Speaking with no authority but that of experience, as a layman and former atheist, C. S. Lewis told his radio audience that he had been selected for the job of describing Christianity to a new generation precisely because he was not a specialist but “an amateur…and a beginner, not an old hand.”3 He told friends that he had accepted the task because he believed that England, which had come to consider itself part of a “post-Christian” world, had never in fact been told in basic terms what the religion is about. Like S⊘ren Kierkegaard before him and his contemporary Dietrich Bonhoeffer, Lewis seeks in Mere Christianity to help us see the religion with fresh eyes, as a radical faith whose adherents might be likened to an underground group gathering in a war zone, a place where evil seems to have the upper hand, to hear messages of hope from the other side.
The “mere” Christianity of C. S. Lewis is not a philosophy or even a theology that may be considered, argued, and put away in a book on a shelf. It is a way of life, one that challenges us always to remember, as Lewis once stated, that “there are no ordinary people” and that “it is immortals whom we joke with, work with, marry, snub, and exploit.”4 Once we tune ourselves to this reality, Lewis believes, we open ourselves to imaginatively transform our lives in such a way that evil diminishes and good prevails. It is what Christ asked of us in taking on our humanity, sanctifying our flesh, and asking us in turn to reveal God to one another.

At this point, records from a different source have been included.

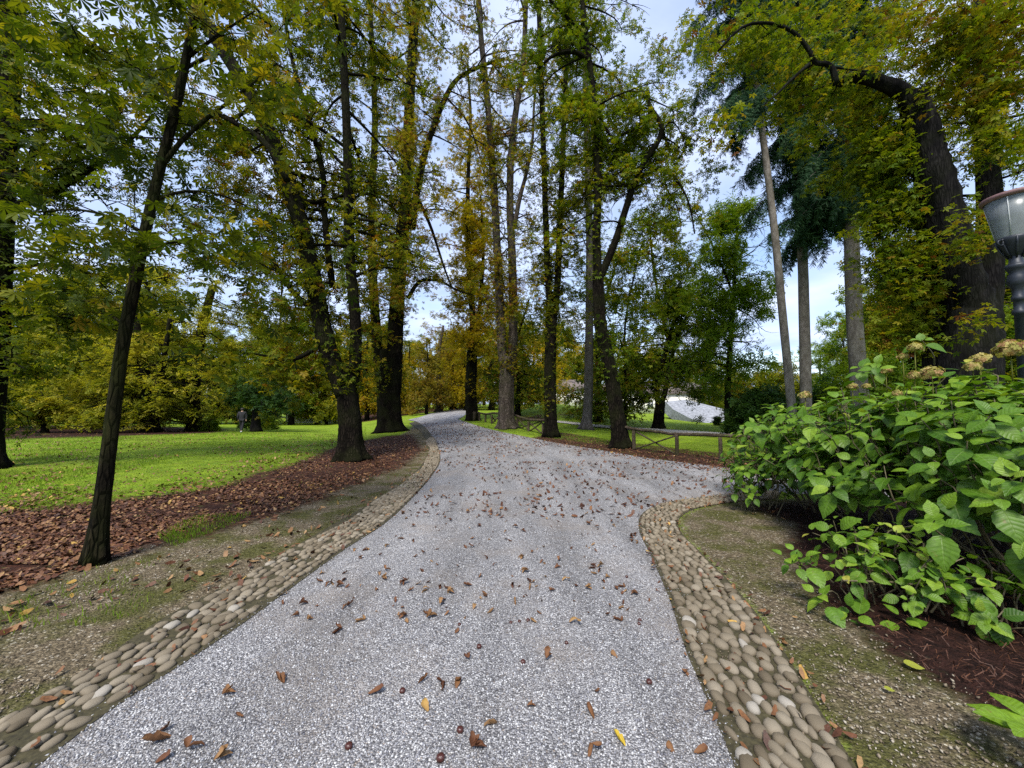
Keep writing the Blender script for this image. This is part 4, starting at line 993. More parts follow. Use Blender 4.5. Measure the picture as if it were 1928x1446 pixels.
t.build('chestnut_tree', 'huge black leaning trunk with a crooked limb overhead behind the flowering bush', 'tree', g0, BARK_B, CHESTG, PALM, .185, mean=.56, sd=.16, gate=.22, hue=.2)

# --- left background maples with low layered foliage
def maple(seed, base, stems, blobs, label, leaf=MAPLE, bark=BARK_D, auto=24, tm=SPRAY, size=.4, mean=.6, gate=.3, L=3.0):
    g0 = gp(*base); D = g0[1]; t = Tree(seed)
    for k, (pts, r0, r1) in enumerate(stems):
        p = PX(pts, D)
        if k == 0: p = [g0] + p
        t.stem(p, r0, r1, n=22, sides=14, lobes=.08, flare=.4 if k == 0 else 0)
    for i in range(len(stems)): t.auto(i, auto, .35 if i == 0 else .15, 1, L, L, nsub=5, nleaf=8, up=.0, spread=.32)
    for (u, v, dd, r, n) in blobs: t.blob(u, v, D + dd, r, n, zs=.45)
    return t.build('park_tree', label, 'tree', g0, bark, leaf, tm, size, mean=mean, sd=.2, gate=gate, tilt=.35, hue=.5)
maple(31, (368, 812), [([(366, 790), (364, 760), (368, 700), (380, 620), (400, 540)], .55, .25), ([(366, 770), (340, 700), (300, 620), (270, 520)], .3, .12)],
      [(330, 720, -1, 1.4, 260), (260, 700, -1.5, 1.5, 300), (380, 690, -1, 1.4, 260), (430, 640, 0, 1.6, 300), (300, 640, -1, 1.8, 320), (240, 760, -1.5, .9, 120), (330, 760, -1.5, .6, 90), (400, 600, 0, 1.6, 260)], 'thick-footed tree with low pale leaves, rightmost of the dark clump on the left lawn')
maple(32, (283, 814), [([(282, 795), (280, 770), (275, 720), (262, 640), (240, 540)], .55, .2), ([(286, 790), (300, 750), (306, 700), (320, 600)], .35, .12), ([(278, 795), (258, 770), (250, 740)], .3, .15)],
      [(150, 720, -1, 1.6, 300), (80, 700, -1, 1.8, 340), (180, 660, -.5, 1.8, 320), (60, 640, 0, 2.0, 360), (140, 780, -1.5, .9, 150), (200, 730, -1.5, 1.1, 200), (110, 590, 0, 2.0, 300)], 'squat dark multi-stemmed tree under layered yellow-green foliage left of the thick-footed one')
maple(33, (84, 815), [([(84, 805), (78, 790), (62, 775), (30, 765)], .16, .09), ([(80, 792), (60, 760), (20, 720)], .1, .05)],
      [(60, 760, -1, .9, 170), (20, 740, -1, 1.1, 200), (100, 760, -.5, .8, 130), (20, 680, 0, 1.3, 220), (-60, 700, 0, 1.6, 220), (160, 790, 0, .5, 60)], 'small bent tree stooping to the left over the shaded strip of lawn', auto=8, L=1.5)
maple(34, (170, 806), [([(170, 790), (168, 770), (160, 700), (150, 560)], .28, .12)], [(170, 700, 0, 2, 200), (120, 640, 0, 2.2, 260), (220, 600, 0, 2, 240)], 'narrow trunk between the bent tree and the clump, in the shade of low branches')
# weeping tree and yew on the far left lawn
maple(35, (578, 795), [([(578, 782), (577, 765), (580, 735), (588, 690), (600, 640)], .42, .2), ([(578, 770), (560, 730), (530, 690)], .2, .08)],
      [(560, 740, 0, 1.5, 240), (600, 740, 0, 1.5, 240), (540, 700, 0, 2, 260), (610, 690, 0, 2, 260), (575, 715, 0, 2, 260)], 'grey weeping tree beside the stone tables on the far left lawn', bark=BARK_M, size=.4, mean=.45)
maple(36, (482, 813), [([(482, 790), (483, 765), (484, 740), (485, 715)], .34, .12)],
      [(480, 745, 0, 1.4, 420), (450, 752, 0, .9, 200), (520, 752, 0, 1.0, 260), (545, 768, 0, .6, 90), (485, 725, 0, 1.1, 260), (455, 775, 0, .5, 80)], 'dark spreading evergreen with a single straight black trunk near the walking person', leaf=DEEP, bark=BARK_B, auto=14, size=.36, mean=.3, gate=.15)
maple(37, (408, 786), [([(409, 775), (411, 765), (412, 750), (420, 690)], .8, .5)], [(420, 720, 0, 3, 300), (460, 690, 0, 3, 300), (400, 680, 0, 3, 300)], 'distant thick brown trunk beyond the sunlit left lawn', bark=BARK_M, size=.5, L=4)

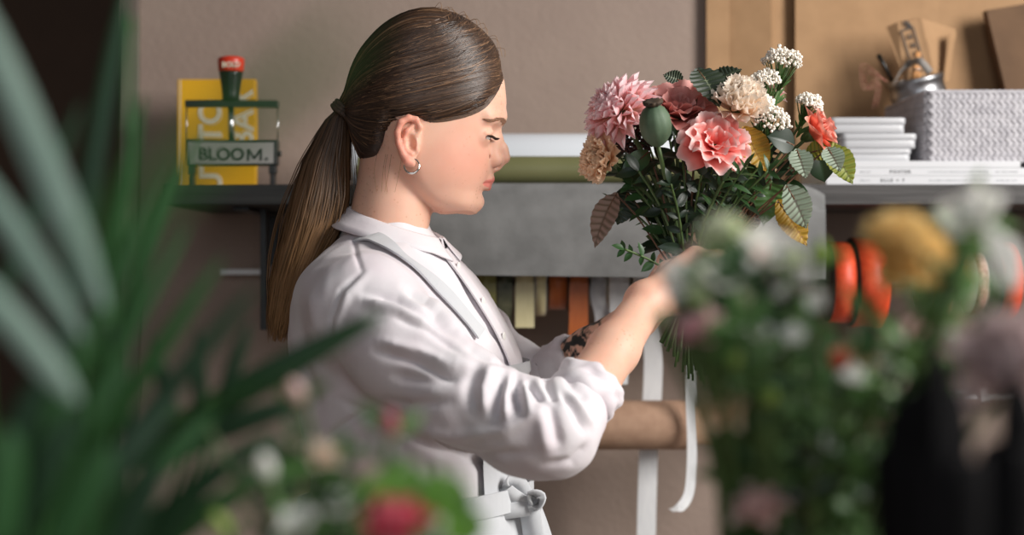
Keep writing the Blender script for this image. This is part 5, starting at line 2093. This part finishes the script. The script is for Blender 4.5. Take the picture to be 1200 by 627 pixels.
bq_flower('seed_head', 'seed head', 'dark brown seed head tucked between the dahlia and the green pod', 742, 150, 1.70, (-0.2, -0.6, 0.6), lambda b, m_, R: [b.sphere(m_ @ (Vector((math.cos(i * 2.4) * math.sqrt(1 - (1 - 1.3 * i / 170) ** 2), math.sin(i * 2.4) * math.sqrt(max(0, 1 - (1 - 1.3 * i / 170) ** 2)), (1 - 1.3 * i / 170))) * R), R * .12, 6, 4) for i in range(170)], 0.026, M['seed'])

# poppy pod
c = P(768, 146, 1.60)
pt_ = thing('poppy_pod', 'round green poppy seed pod with dark crown in the front of the bouquet', 'seed pod', c, BQ)
ax_ = Vector((-0.16, -0.42, 1)).normalized()
Mx = frame(c - ax_ * 0.022, ax_)
b = MB()
b.lathe([(0.003, -0.004), (0.007, -0.002), (0.011, 0.002), (0.0168, 0.011), (0.0185, 0.021), (0.0172, 0.031), (0.0125, 0.040), (0.008, 0.0435), (0.006, 0.045)], 36, Mx, mod=lambda a, z: 1 + 0.022 * math.cos(10 * a) * (1 if z > 0 else 0))
b.build('pod', M['pod'], pt_)
b = MB()
b.lathe([(0.006, 0.0435), (0.0095, 0.0465), (0.0108, 0.0500), (0.006, 0.0495), (0.001, 0.0485)], 30, Mx, mod=lambda a, z: 1 + 0.16 * math.cos(10 * a))
b.build('crown', M['podcrown'], pt_)
b = MB()
b.tube(stem_path(c - ax_ * 0.024, ax_), 0.0026, 8)
b.build('stem', M['stem'], pt_)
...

If the world would make this seem a hopeless task, Lewis insists that it is not. Even someone he envisions as “poisoned by a wretched upbringing in some house full of vulgar jealousies and senseless quarrels”5 can be assured that God is well aware of “what a wretched machine you are trying to drive,” and asks only that you “keep on, [doing] the best you can.” The Christianity Lewis espouses is humane, but not easy: it asks us to recognize that the great religious struggle is not fought on a spectacular battleground, but within the ordinary human heart, when every morning we awake and feel the pressures of the day crowding in on us, and we must decide what sort of immortals we wish to be. Perhaps it helps us, as surely it helped the war-weary British people who first heard these talks, to remember that God plays a great joke on those who would seek after power at any cost. As Lewis reminds us, with his customary humor and wit, “How monotonously alike all the great tyrants and conquerors have been: how gloriously different the saints.”6
Kathleen Norris
1 Information on the blitz and Royal Air Force pilots by William Griffin, Clive Staples Lewis: A Dramatic Life; sections on the years 1941 & 1942. Holt & Rinehart, 1986.
2 “The longest way round,” quoted from Mere Christianity.
3 “An amateur,” from January 11, 1942, radio broadcast; cited in Clive Staples Lewis: A Dramatic Life.
4 “There are no ordinary people,” quoted from “The Weight of Glory,” a C. S. Lewis sermon delivered June 8, 1941.
5 “Poisoned by a wretched upbringing,” quoted from Mere Christianity.
6 “How monotonously alike,” quoted from Mere Christianity.